Omit pictures and quote the listing below line by line, from its start through the line that holds "COL = sc.collection".

## Start PROVIDED DATA

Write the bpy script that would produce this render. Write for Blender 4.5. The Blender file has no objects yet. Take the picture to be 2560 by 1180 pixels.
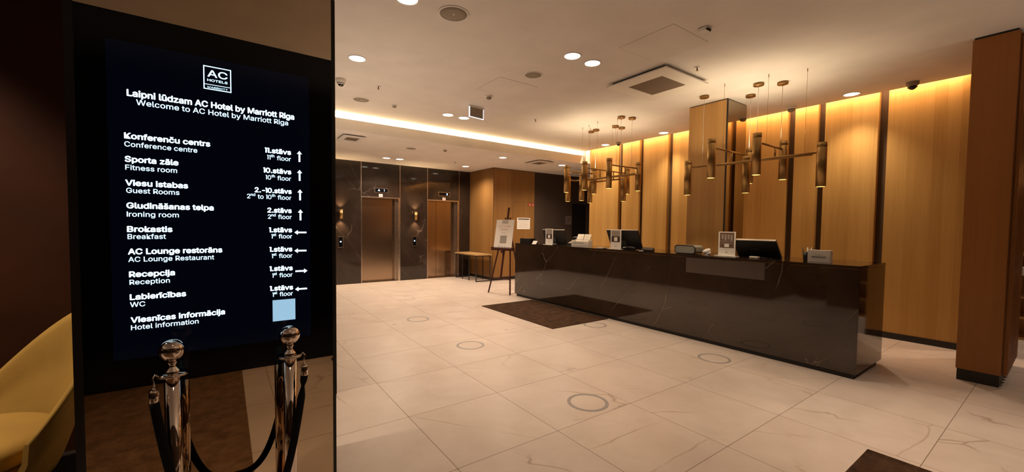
import bpy, bmesh, math, random, re
from mathutils import Vector, Matrix
random.seed(7)
PI = math.pi
sc = bpy.context.scene
COL = sc.collection

# ------------------------------------------------------------------ camera
W_PX, H_PX = 2560.0, 1180.0
F_PX, YAW, PITCH, ROLL, CX, CY, CAM_H = 1010.72, 0.62235, 0.03868, 0.01160, 7.25, 15.53, 1.43
cy_, sy_, cp_, sp_ = math.cos(YAW), math.sin(YAW), math.cos(PITCH), math.sin(PITCH)
fw = Vector((sy_*cp_, cy_*cp_, -sp_)); r0 = Vector((cy_, -sy_, 0)); u0 = r0.cross(fw)
rt = math.cos(ROLL)*r0 + math.sin(ROLL)*u0
up = -math.sin(ROLL)*r0 + math.cos(ROLL)*u0
cam_data = bpy.data.cameras.new('camera'); cam = bpy.data.objects.new('camera', cam_data); COL.objects.link(cam)
cam_data.sensor_fit = 'HORIZONTAL'; cam_data.sensor_width = 36.0
cam_data.lens = F_PX/W_PX*36.0
cam_data.shift_x = -CX/W_PX; cam_data.shift_y = CY/W_PX
cam_data.clip_start = 0.05; cam_data.clip_end = 100
m = Matrix((rt, up, -fw)).transposed().to_4x4(); m.translation = Vector((0, 0, CAM_H))
cam.matrix_world = m
sc.camera = cam

# ------------------------------------------------------------------ world, exposure, render look
sc.view_settings.view_transform = 'Standard'
sc.view_settings.look = 'None'
sc.view_settings.exposure = 0.56
sc.view_settings.gamma = 1.0
sc.view_settings.use_curve_mapping = False
world = bpy.data.worlds.new('world'); sc.world = world; world.use_nodes = True
world.node_tree.nodes['Background'].inputs[0].default_value = (1.0, 0.72, 0.5, 1)
world.node_tree.nodes['Background'].inputs[1].default_value = 0.0
sc.cycles.use_denoising = True
sc.cycles.sample_clamp_indirect = 4.0
sc.cycles.max_bounces = 8
sc.cycles.diffuse_bounces = 5
sc.cycles.glossy_bounces = 4
sc.cycles.caustics_reflective = False
sc.cycles.caustics_refractive = False

ZM, ZL = 3.25, 2.964            # main ceiling, lower ceiling by the lifts
XW = 7.177                      # face of the panelled wall
YE = 10.185                     # face of the lift wall
YS = 2.12                       # face of the mirrored column
WARM = (1.0, 0.79, 0.60)
WARMER = (1.0, 0.66, 0.40)

def lamp(name, kind, loc, energy, color=WARM, rot=(0, 0, 0), **kw):
    d = bpy.data.lights.new(name, kind); d.energy = energy; d.color = color
    for k, v in kw.items(): setattr(d, k, v)
    o = bpy.data.objects.new(name, d); COL.objects.link(o); o.location = loc; o.rotation_euler = rot
    return o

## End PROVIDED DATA

■ REPLY TO THE TASK
Write the bpy script that would produce this render. Write for Blender 4.5. The Blender file has no objects yet. Take the picture to be 2560 by 1180 pixels.
import bpy, bmesh, math, random, re
from mathutils import Vector, Matrix
random.seed(7)
PI = math.pi
sc = bpy.context.scene
COL = sc.collection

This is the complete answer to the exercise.